会談で県側は新潟東港と直江津港の図面を提示し、港湾の概況を説明。県側の説明によると、火力発電所に絡む具体的な話は出なかったが、ガスプロム側は「新潟はインフラが整っており、重要なパートナーと見ているので、これからも連携していきたい」という趣旨を話した。
この発言の裏に電力事業参入の思惑を感じ取る専門家は少なくない。環日本海経済研究所(ERINA、新潟市)の杉本侃副所長は「ガスプロムは市場価格に左右されがちな天然ガスを売るのではなく、より安定した業績が見込める電力事業に参入したい思惑があるだろう」と分析している。
一方、県は新潟市などと連名でエネルギー戦略特区構想を政府に提案した経緯があり、エネルギー拠点の誘致に強い意欲を示す。その代表的存在といえるのが、天然ガスを海外から安価に調達するためロシア極東地域のウラジオストクなどと新潟を結ぶという「日本海横断パイプライン構想」だ。9日の県議会一般質問でも、泉田裕彦知事は「(構想が実現すれば資源調達の)コストが下がる。日ロ双方の政府や関係機関に構想の有効性などをアピールしていきたい」と語った。
折しも柏崎刈羽原子力発電所の再稼働問題が曲折を続けているという事情もある。ガスプロムが天然ガスの安定的な輸出先として日本に期待する火力発電所の建設は電力供給の安定化に果たす役割も大きいとみられる。
ただ、火力発電所建設は必ずしも強い支持を受けていないのが実情。ある大手商社関係者は「誰が発電所をつくり、資金を提供するのかが問題になる」と指摘する。

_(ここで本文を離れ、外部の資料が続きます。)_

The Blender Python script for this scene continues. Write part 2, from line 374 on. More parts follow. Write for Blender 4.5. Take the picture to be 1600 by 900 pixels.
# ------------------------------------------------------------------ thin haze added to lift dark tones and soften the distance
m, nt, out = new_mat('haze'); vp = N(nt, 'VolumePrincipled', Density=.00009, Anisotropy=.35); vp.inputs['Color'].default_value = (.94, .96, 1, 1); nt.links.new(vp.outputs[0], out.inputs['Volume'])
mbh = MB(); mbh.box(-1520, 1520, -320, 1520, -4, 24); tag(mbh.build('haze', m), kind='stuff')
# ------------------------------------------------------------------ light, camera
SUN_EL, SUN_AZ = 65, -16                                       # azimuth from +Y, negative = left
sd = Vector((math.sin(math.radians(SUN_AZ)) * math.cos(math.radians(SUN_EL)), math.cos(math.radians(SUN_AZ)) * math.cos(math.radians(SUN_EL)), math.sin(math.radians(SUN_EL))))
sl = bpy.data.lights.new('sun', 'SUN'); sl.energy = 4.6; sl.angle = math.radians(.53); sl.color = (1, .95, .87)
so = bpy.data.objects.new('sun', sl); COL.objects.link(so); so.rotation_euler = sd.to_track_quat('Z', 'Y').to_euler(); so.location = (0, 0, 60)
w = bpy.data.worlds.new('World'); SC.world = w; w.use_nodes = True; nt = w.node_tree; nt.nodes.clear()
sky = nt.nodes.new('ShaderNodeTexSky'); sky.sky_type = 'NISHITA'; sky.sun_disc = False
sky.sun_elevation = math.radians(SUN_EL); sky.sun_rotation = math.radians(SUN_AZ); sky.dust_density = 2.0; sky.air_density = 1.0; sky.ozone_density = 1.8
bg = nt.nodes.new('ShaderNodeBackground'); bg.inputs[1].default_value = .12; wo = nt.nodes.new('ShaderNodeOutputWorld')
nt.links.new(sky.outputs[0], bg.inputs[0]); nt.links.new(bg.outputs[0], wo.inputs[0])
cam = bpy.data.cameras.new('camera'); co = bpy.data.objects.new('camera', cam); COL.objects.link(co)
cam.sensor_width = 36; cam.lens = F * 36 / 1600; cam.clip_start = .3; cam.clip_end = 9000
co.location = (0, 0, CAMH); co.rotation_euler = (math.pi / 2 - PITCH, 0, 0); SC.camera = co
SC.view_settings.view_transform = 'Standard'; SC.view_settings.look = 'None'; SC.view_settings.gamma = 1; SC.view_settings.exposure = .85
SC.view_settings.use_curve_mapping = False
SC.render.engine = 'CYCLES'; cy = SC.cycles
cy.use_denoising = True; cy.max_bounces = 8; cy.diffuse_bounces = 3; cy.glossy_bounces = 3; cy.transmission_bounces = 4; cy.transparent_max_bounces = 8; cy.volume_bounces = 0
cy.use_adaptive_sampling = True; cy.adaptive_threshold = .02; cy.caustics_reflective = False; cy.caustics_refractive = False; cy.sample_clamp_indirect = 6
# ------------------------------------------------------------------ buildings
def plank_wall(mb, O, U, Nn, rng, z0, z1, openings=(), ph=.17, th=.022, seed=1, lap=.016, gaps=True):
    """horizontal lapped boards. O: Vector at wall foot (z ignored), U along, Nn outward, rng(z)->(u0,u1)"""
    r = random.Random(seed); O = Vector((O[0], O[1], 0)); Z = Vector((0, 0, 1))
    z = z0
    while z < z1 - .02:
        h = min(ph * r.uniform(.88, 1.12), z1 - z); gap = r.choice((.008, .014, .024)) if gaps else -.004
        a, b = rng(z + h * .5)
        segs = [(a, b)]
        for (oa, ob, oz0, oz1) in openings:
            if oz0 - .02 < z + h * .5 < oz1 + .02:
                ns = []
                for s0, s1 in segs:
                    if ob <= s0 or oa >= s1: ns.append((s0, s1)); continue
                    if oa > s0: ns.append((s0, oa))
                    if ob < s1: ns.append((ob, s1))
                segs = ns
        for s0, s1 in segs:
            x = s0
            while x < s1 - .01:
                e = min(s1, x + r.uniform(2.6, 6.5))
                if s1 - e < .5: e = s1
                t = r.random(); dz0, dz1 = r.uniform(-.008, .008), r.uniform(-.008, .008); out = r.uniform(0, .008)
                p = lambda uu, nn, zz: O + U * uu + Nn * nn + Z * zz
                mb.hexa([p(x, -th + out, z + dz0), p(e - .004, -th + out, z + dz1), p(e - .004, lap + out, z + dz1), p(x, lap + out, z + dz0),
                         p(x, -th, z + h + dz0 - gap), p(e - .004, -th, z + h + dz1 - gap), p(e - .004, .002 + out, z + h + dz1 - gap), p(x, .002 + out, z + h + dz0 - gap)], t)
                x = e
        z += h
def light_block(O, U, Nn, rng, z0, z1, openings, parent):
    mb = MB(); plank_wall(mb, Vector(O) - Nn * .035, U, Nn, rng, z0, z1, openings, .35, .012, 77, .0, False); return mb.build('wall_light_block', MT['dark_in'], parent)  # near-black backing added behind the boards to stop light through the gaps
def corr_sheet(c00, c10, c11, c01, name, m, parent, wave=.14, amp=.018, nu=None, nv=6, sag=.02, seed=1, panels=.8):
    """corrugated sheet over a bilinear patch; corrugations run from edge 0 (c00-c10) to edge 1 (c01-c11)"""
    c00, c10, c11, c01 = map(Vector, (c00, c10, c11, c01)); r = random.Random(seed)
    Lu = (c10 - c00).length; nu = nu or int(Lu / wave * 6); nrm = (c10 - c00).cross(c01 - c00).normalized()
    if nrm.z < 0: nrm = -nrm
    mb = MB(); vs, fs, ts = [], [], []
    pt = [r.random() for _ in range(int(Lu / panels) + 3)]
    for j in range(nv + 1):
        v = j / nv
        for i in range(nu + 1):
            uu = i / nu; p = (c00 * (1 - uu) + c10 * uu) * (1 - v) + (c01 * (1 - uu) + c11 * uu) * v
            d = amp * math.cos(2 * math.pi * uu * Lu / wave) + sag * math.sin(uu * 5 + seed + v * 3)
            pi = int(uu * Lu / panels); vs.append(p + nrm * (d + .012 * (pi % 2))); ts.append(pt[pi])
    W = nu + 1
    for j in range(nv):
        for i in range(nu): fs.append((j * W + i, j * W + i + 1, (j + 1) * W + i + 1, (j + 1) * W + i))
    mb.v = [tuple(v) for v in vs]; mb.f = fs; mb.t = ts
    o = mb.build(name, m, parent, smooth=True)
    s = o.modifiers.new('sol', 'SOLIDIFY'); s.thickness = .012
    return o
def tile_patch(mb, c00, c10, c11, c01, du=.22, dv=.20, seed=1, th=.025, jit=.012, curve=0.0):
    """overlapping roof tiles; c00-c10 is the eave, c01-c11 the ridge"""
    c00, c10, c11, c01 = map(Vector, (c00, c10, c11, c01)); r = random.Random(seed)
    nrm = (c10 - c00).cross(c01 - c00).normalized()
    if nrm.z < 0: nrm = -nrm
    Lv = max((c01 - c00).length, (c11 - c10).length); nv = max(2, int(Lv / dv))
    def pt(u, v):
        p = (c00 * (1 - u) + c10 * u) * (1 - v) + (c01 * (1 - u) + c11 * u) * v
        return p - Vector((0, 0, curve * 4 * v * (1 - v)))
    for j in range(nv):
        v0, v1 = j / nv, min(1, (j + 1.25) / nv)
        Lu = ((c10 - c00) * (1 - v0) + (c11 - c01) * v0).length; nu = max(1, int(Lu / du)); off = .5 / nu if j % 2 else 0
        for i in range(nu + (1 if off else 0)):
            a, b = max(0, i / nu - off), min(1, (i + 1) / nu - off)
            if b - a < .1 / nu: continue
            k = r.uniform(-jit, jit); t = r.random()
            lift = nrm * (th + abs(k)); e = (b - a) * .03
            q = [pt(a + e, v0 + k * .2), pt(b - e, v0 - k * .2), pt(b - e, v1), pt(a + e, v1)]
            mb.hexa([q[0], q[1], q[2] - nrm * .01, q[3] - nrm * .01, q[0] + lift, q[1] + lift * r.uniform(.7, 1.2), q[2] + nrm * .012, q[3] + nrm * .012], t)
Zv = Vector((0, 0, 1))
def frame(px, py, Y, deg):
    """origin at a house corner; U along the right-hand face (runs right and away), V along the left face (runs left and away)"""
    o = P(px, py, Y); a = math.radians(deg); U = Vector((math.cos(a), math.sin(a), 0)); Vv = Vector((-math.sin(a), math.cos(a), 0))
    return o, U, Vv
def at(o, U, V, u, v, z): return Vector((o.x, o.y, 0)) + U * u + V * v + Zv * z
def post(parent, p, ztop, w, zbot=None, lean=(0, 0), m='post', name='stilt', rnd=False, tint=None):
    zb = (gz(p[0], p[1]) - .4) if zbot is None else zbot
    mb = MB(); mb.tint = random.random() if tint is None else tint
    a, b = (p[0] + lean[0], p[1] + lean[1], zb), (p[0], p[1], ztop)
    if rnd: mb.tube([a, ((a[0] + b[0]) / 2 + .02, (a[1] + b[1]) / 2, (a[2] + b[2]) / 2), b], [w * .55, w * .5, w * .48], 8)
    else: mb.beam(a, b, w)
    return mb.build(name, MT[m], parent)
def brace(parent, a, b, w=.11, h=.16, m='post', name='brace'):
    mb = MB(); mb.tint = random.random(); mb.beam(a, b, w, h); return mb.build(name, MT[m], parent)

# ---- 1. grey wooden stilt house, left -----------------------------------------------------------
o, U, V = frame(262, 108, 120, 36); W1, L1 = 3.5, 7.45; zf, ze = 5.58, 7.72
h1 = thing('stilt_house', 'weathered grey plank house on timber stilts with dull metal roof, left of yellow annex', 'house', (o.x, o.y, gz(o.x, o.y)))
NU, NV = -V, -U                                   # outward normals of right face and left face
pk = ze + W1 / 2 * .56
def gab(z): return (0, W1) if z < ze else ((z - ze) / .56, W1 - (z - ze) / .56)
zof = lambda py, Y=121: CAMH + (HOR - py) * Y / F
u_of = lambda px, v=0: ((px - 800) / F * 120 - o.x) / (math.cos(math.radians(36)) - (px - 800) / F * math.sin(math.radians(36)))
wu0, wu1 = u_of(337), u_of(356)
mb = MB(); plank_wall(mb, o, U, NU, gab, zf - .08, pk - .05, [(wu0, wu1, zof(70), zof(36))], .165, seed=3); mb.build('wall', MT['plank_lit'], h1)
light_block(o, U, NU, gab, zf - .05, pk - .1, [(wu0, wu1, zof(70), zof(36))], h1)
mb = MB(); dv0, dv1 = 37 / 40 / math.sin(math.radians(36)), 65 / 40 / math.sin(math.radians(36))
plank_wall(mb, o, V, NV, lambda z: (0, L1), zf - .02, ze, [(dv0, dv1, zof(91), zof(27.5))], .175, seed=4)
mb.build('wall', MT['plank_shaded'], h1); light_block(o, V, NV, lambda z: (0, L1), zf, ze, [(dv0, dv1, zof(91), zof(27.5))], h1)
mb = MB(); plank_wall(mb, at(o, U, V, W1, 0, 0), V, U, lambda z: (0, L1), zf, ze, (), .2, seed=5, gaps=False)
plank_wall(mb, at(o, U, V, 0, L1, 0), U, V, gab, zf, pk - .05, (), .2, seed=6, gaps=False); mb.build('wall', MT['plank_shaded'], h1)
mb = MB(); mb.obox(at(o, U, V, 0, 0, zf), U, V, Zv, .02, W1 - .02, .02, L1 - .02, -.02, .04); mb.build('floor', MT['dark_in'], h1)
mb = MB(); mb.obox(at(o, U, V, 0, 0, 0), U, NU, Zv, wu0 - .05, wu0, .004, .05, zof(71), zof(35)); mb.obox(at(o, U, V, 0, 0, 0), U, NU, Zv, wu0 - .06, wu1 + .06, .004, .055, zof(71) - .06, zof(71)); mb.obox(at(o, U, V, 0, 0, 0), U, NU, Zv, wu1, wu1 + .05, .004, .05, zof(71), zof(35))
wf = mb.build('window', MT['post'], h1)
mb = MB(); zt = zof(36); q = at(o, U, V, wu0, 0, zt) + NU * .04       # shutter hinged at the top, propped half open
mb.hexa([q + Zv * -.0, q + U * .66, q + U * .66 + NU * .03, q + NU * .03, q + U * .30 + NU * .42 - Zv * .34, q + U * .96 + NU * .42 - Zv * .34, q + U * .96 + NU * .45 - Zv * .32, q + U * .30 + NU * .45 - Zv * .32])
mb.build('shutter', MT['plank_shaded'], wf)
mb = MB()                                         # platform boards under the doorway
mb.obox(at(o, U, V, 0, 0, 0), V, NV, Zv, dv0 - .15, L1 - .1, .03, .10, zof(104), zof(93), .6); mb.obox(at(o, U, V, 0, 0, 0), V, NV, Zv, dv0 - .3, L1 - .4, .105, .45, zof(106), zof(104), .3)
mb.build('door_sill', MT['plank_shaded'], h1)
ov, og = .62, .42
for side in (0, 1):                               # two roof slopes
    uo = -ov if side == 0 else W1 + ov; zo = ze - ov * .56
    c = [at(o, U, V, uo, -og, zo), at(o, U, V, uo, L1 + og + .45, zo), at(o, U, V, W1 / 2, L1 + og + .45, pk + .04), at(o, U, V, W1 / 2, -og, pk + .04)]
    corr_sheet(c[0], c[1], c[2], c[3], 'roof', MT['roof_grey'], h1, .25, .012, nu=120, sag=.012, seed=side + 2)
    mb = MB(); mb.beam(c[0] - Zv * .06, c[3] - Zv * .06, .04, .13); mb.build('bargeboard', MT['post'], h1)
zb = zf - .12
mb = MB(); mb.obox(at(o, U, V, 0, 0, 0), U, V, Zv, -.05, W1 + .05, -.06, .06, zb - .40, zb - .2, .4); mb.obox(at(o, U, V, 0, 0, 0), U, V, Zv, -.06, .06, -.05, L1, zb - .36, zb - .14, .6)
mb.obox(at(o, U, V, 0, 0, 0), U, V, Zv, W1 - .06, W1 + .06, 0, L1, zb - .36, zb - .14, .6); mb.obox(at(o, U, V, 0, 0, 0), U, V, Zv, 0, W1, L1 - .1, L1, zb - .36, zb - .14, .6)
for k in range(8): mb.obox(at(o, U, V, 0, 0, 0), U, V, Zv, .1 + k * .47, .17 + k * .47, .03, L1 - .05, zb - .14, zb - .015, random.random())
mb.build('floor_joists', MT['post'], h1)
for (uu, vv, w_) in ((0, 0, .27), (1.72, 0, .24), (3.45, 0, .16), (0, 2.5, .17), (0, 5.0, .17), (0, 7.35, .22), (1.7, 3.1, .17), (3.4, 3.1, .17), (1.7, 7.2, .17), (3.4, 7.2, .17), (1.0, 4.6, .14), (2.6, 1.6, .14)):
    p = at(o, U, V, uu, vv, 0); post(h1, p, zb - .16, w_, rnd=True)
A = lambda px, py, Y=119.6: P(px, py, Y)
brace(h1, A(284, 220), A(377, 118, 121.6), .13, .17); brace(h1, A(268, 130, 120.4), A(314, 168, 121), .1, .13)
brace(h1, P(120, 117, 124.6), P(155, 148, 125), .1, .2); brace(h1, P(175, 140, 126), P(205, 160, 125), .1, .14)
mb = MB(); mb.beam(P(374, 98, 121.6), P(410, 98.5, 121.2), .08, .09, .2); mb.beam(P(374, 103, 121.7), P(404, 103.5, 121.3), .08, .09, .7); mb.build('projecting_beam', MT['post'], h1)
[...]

国内の電力会社をみると、東北電力は宮城県に発電所と燃料基地を計画中で、当面は電力供給に余裕がある。福島第1原子力発電所の事故で電力供給量の確保に腐心する東京電力も目下、茨城県で火力発電所を計画しており、新たな火力発電所に関与する余裕があるかどうかは読みにくいのが実情。電力会社関係者から「送電網の整備費を考慮すれば、いくら安価にガスを調達しても落札できる金額にはならないのではないか」という声も出ている。